In November 2020, Msutwana, and two other facilitators, Dinah Eppel and Lilly Quin, decided that they wanted to do more. They found that car guards in the town support between three to eight dependents. “We wanted to empower them, give them life skills and all sorts of things to empower them to focus more on themselves,” said Msutwana.
Abakhuseli started hosting bi-weekly meetings in March 2021. An events venue in New Street provides the space. During the meetings members discuss ways to improve life and their work. This includes bringing traffic officers to help teach them hand signals. They also work with businesses and civil society organisations across Makhanda.
The project is open to all car guards but due to lack of funding is not able to offer stipends beyond the provision of life skills training and uniforms.
Msutwana said one of their biggest challenges has been the negative responses of some community members towards the Abakhuseli participants.

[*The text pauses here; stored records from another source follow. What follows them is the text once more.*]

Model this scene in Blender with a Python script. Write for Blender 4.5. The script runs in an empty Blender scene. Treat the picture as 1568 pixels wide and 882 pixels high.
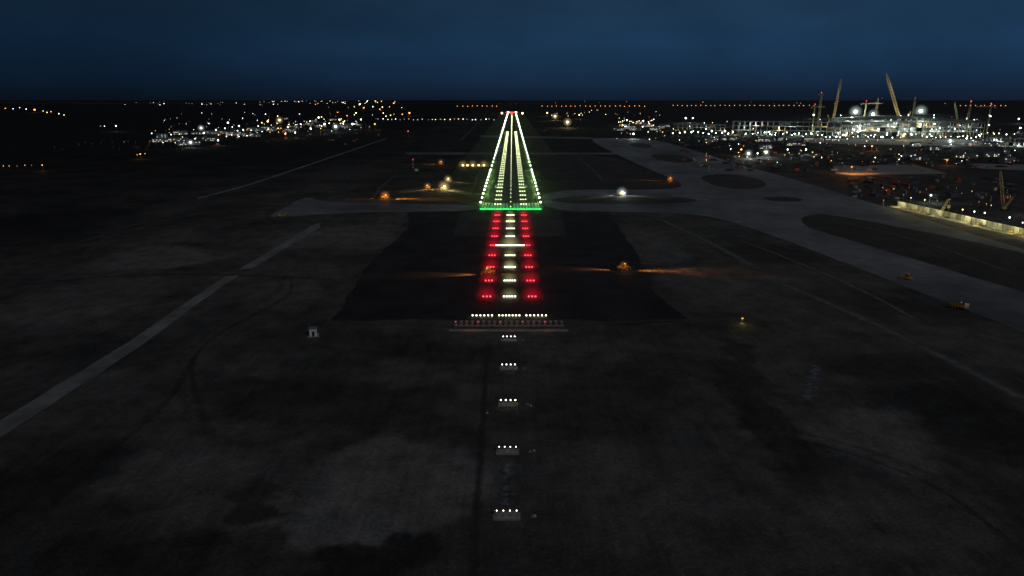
import bpy, math, random, bmesh
from mathutils import Vector, Matrix, noise
random.seed(7)
R = random.random
scene = bpy.context.scene
scene.view_settings.view_transform = 'Standard'
scene.view_settings.look = 'None'
scene.view_settings.exposure = 0

# ------------------------------------------------------------------ survey
H = 91.5                      # drone height above the ground
TH = math.atan(288.8/1045)    # camera pitch
def site(u, v, h=0.0):
    """photo measurement -> ground-plan coordinates (x, y) at height h"""
    a = math.atan((max(v, 154.4)-441)/1045)+TH
    d = (H-h)/math.tan(a)
    z = d*math.cos(TH)+(H-h)*math.sin(TH)
    return ((u-784)/1045*z, d)
RX = -1.2                     # runway centreline x
Y0 = 585.0                    # threshold y

# ------------------------------------------------------------------ materials
def newmat(name):
    m = bpy.data.materials.new(name); m.use_nodes = True
    nt = m.node_tree; nt.nodes.clear()
    out = nt.nodes.new('ShaderNodeOutputMaterial')
    return m, nt, out
def N(nt, t, **kw):
    n = nt.nodes.new(t)
    for k, v in kw.items(): setattr(n, k, v)
    return n
def surf(name, c1, c2=None, scale=0.2, rough=0.85, metal=0.0, bump=0.0, detail=5, scale2=None, lo=0.35, hi=0.65, joints=None, soft=False, spec=0.3):
    m, nt, out = newmat(name)
    L = nt.links.new
    c2 = c2 or tuple(x*0.7 for x in c1)
    tc = N(nt, 'ShaderNodeNewGeometry')
    p = N(nt, 'ShaderNodeBsdfPrincipled')
    p.inputs['Roughness'].default_value = rough
    p.inputs['Metallic'].default_value = metal
    p.inputs['Specular IOR Level'].default_value = spec
    n = N(nt, 'ShaderNodeTexNoise'); n.inputs['Scale'].default_value = scale; n.inputs['Detail'].default_value = detail
    n.inputs['Roughness'].default_value = 0.65
    L(tc.outputs['Position'], n.inputs['Vector'])
    mr = N(nt, 'ShaderNodeMapRange'); mr.inputs['From Min'].default_value = lo; mr.inputs['From Max'].default_value = hi
    L(n.outputs['Fac'], mr.inputs['Value'])
    mx = N(nt, 'ShaderNodeMix', data_type='RGBA')
    mx.inputs['A'].default_value = (*c2, 1); mx.inputs['B'].default_value = (*c1, 1)
    L(mr.outputs['Result'], mx.inputs['Factor'])
    col = mx.outputs['Result']
    if scale2:
        n2 = N(nt, 'ShaderNodeTexNoise'); n2.inputs['Scale'].default_value = scale2; n2.inputs['Detail'].default_value = 5
        L(tc.outputs['Position'], n2.inputs['Vector'])
        mr2 = N(nt, 'ShaderNodeMapRange'); mr2.inputs['From Min'].default_value = .3; mr2.inputs['From Max'].default_value = .7
        mr2.inputs['To Min'].default_value = .55; mr2.inputs['To Max'].default_value = 1.35
        L(n2.outputs['Fac'], mr2.inputs['Value'])
        mm = N(nt, 'ShaderNodeVectorMath', operation='SCALE')
        L(col, mm.inputs[0]); L(mr2.outputs['Result'], mm.inputs['Scale']); col = mm.outputs['Vector']
    if joints:
        b = N(nt, 'ShaderNodeTexBrick'); b.offset = 0
        b.inputs['Scale'].default_value = 1.0; b.inputs['Brick Width'].default_value = joints; b.inputs['Row Height'].default_value = joints
        b.inputs['Mortar Size'].default_value = 0.12
        b.inputs['Color1'].default_value = (1, 1, 1, 1); b.inputs['Color2'].default_value = (.8, .8, .8, 1); b.inputs['Mortar'].default_value = (.5, .5, .5, 1)
        L(tc.outputs['Position'], b.inputs['Vector'])
        mj = N(nt, 'ShaderNodeVectorMath', operation='MULTIPLY')
        L(col, mj.inputs[0]); L(b.outputs['Color'], mj.inputs[1]); col = mj.outputs['Vector']
    L(col, p.inputs['Base Color'])
    if bump:
        bp = N(nt, 'ShaderNodeBump'); bp.inputs['Strength'].default_value = bump; bp.inputs['Distance'].default_value = 0.3
        L(n.outputs['Fac'], bp.inputs['Height']); L(bp.outputs['Normal'], p.inputs['Normal'])
    sh = p.outputs['BSDF']
    if soft:     # ragged, feathered borders driven by the ribbon's own UVs
        uv = N(nt, 'ShaderNodeUVMap'); sx = N(nt, 'ShaderNodeSeparateXYZ'); L(uv.outputs['UV'], sx.inputs[0])
        def tent(o):
            a = N(nt, 'ShaderNodeMath', operation='SUBTRACT'); a.inputs[0].default_value = 1; L(o, a.inputs[1])
            b = N(nt, 'ShaderNodeMath', operation='MINIMUM'); L(o, b.inputs[0]); L(a.outputs[0], b.inputs[1]); return b.outputs[0]
        k = N(nt, 'ShaderNodeMath', operation='MULTIPLY'); k.inputs[1].default_value = 2.0; L(tent(sx.outputs['X']), k.inputs[0])
        k2 = N(nt, 'ShaderNodeMath', operation='MULTIPLY'); k2.inputs[1].default_value = 8.0; L(tent(sx.outputs['Y']), k2.inputs[0])
        k3 = N(nt, 'ShaderNodeMath', operation='MINIMUM'); L(k.outputs[0], k3.inputs[0]); L(k2.outputs[0], k3.inputs[1])
        n3 = N(nt, 'ShaderNodeTexNoise'); n3.inputs['Scale'].default_value = .25; n3.inputs['Detail'].default_value = 5
        L(tc.outputs['Position'], n3.inputs['Vector'])
        ad = N(nt, 'ShaderNodeMath', operation='ADD'); L(k3.outputs[0], ad.inputs[0]); L(n3.outputs['Fac'], ad.inputs[1])
        m4 = N(nt, 'ShaderNodeMapRange'); m4.inputs['From Min'].default_value = .6; m4.inputs['From Max'].default_value = 1.35; m4.inputs['To Max'].default_value = soft
        L(ad.outputs[0], m4.inputs['Value'])
        tr = N(nt, 'ShaderNodeBsdfTransparent'); ms = N(nt, 'ShaderNodeMixShader')
        L(m4.outputs['Result'], ms.inputs[0]); L(tr.outputs[0], ms.inputs[1]); L(sh, ms.inputs[2]); sh = ms.outputs[0]
    L(sh, out.inputs['Surface'])
    return m
def emis(name, col, s):
    m, nt, out = newmat(name)
    e = N(nt, 'ShaderNodeEmission'); e.inputs[0].default_value = (*col, 1); e.inputs[1].default_value = s
    nt.links.new(e.outputs[0], out.inputs['Surface'])
    try: m.cycles.emission_sampling = 'NONE'
    except Exception: pass
    return m

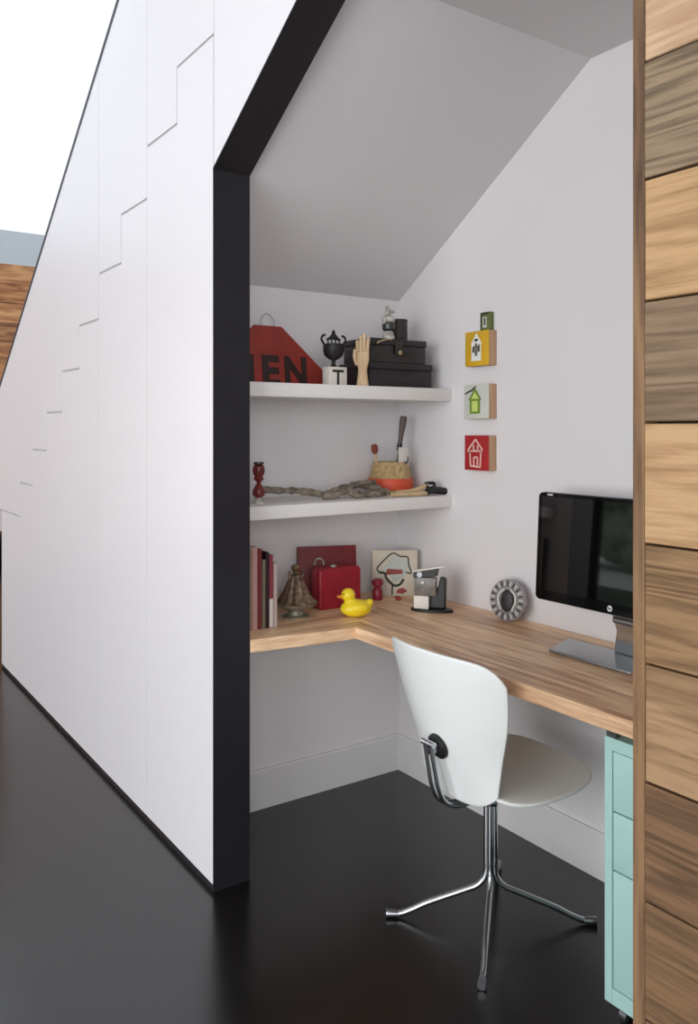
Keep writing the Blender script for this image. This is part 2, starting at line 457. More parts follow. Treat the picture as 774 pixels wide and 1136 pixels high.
# ---- reclaimed boards right of the opening
planks_z = [2.13, 1.952, 1.776, 1.593, 1.411, 1.229, 1.049, 0.871, 0.693, 0.515, 0.337, 0.16, 0.0]
pc = [((161, 127, 96), (197, 166, 135)), ((89, 73, 55), (143, 122, 97)), ((145, 110, 72), (183, 148, 106)), ((101, 80, 60), (138, 115, 90)),
      ((148, 112, 74), (185, 150, 110)), ((94, 68, 42), (143, 112, 78)), ((117, 89, 60), (161, 129, 96)), ((75, 54, 33), (124, 92, 64)),
      ((91, 68, 44), (124, 94, 64)), ((96, 70, 48), (131, 101, 71)), ((78, 59, 42), (119, 92, 67)), ((96, 73, 51), (134, 105, 76))]
tops = [3.3, 3.12, 2.94, 2.76, 2.58, 2.40, 2.23] + planks_z[0:1]
pm = []
for i, (a, b_) in enumerate(pc):
    pm.append(wood('board_%s' % 'abcdefghijkl'[i], a, b_, axis=0, off=(i * 3.1, i * 1.7, i * 2.3), fine=130 + 20 * (i % 3), stretch=(22 if i % 2 else 15),
                   rough=0.68, bump=0.6 if i % 2 else 0.4, warp=0.5, knots=(3.2 if i in (2, 3, 8) else 0), rings=(8.0 if i % 2 else 5.0)))
bm = B()
zz = tops + planks_z[1:]
n = len(zz) - 1
for i in range(n):
    dz = 0.0018; rnd = random.uniform(-0.0015, 0.0015); q = i - (len(tops) - 1)
    mi = q % len(pc) if q >= 0 else (i * 5 + 2) % len(pc)
    b0 = B()
    box(b0, 1.5335, 3.4, -0.012 + rnd, 0.02, zz[i + 1] + dz, zz[i] - dz, mi)
    bmesh.ops.bevel(b0, geom=[e for e in b0.edges if abs(e.verts[0].co.x - e.verts[1].co.x) > 0.5], offset=0.0016, segments=1, affect='EDGES')
    for f in b0.faces: f.material_index = mi
    me = bpy.data.meshes.new('t'); b0.to_mesh(me); b0.free(); bm.from_mesh(me); bpy.data.meshes.remove(me)
S('wall_front_right', bm, pm, smooth_angle=20)
S('wall_behind_boards', box(B(), 1.532, 3.42, 0.0205, 0.08, 0, 3.3), M['black'], smooth_angle=20).name = 'wall_core'
M['lining'] = wood('lining_board', (76, 52, 36), (136, 104, 72), axis=2, off=(1, 4, 2), fine=70, stretch=12, rough=0.7, bump=0.5, warp=0.8, knots=4.0)
S('trim_9', box(B(), 1.512, 1.5325, -0.014, 0.124, 0, 3.3), M['lining'], bevel=0.0015)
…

However, Mtuse said car guards in Makhanda “are suffering because business is quiet” and “many people now only use credit cards” so she earns less money than she used to. She hopes that Abakhuseli can help them find a way to resolve some of these issues.
Abakhuseli Skills for Life project is in the process of registering itself as a Non-Profit Organisation. Msutwana said, “Some car guards in the group want to be musicians, plumbers and electricians. We are hoping that as we keep on having these workshops, it will help them in the long run. Not only in terms of car guarding, but to give them a skill.”